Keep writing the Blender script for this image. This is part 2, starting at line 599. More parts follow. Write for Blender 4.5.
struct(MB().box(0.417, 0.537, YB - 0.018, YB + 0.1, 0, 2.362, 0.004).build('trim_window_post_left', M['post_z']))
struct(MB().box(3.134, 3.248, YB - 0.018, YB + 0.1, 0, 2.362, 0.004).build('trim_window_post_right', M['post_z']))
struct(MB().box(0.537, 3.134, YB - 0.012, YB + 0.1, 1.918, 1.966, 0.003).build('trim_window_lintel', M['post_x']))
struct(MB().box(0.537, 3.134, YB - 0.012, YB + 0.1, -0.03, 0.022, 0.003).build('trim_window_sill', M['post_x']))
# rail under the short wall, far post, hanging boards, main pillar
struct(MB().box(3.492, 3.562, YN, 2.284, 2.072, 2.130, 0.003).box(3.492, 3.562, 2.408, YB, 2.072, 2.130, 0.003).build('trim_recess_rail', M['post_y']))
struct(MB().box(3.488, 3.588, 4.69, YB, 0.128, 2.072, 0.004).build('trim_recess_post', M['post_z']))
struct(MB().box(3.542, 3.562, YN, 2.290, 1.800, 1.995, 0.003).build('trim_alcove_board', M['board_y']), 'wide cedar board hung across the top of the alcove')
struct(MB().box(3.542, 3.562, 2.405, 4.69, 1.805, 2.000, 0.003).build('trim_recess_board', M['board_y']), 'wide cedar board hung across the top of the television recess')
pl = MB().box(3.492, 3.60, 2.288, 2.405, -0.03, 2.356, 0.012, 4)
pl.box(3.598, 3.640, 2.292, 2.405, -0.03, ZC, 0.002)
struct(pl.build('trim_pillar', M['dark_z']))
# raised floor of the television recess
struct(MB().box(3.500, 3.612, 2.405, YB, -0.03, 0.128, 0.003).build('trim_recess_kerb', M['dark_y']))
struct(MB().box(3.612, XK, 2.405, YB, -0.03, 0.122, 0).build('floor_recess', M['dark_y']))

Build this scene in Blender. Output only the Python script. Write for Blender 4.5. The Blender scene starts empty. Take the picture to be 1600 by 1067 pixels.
■ ■ ■
* _EXERCISE PROMPT_
From the data above, show each line that contains "Blender".

* _OUTPUT OF THE EXERCISE_
Keep writing the Blender script for this image. This is part 2, starting at line 599. More parts follow. Write for Blender 4.5.
Build this scene in Blender. Output only the Python script. Write for Blender 4.5. The Blender scene starts empty. Take the picture to be 1600 by 1067 pixels.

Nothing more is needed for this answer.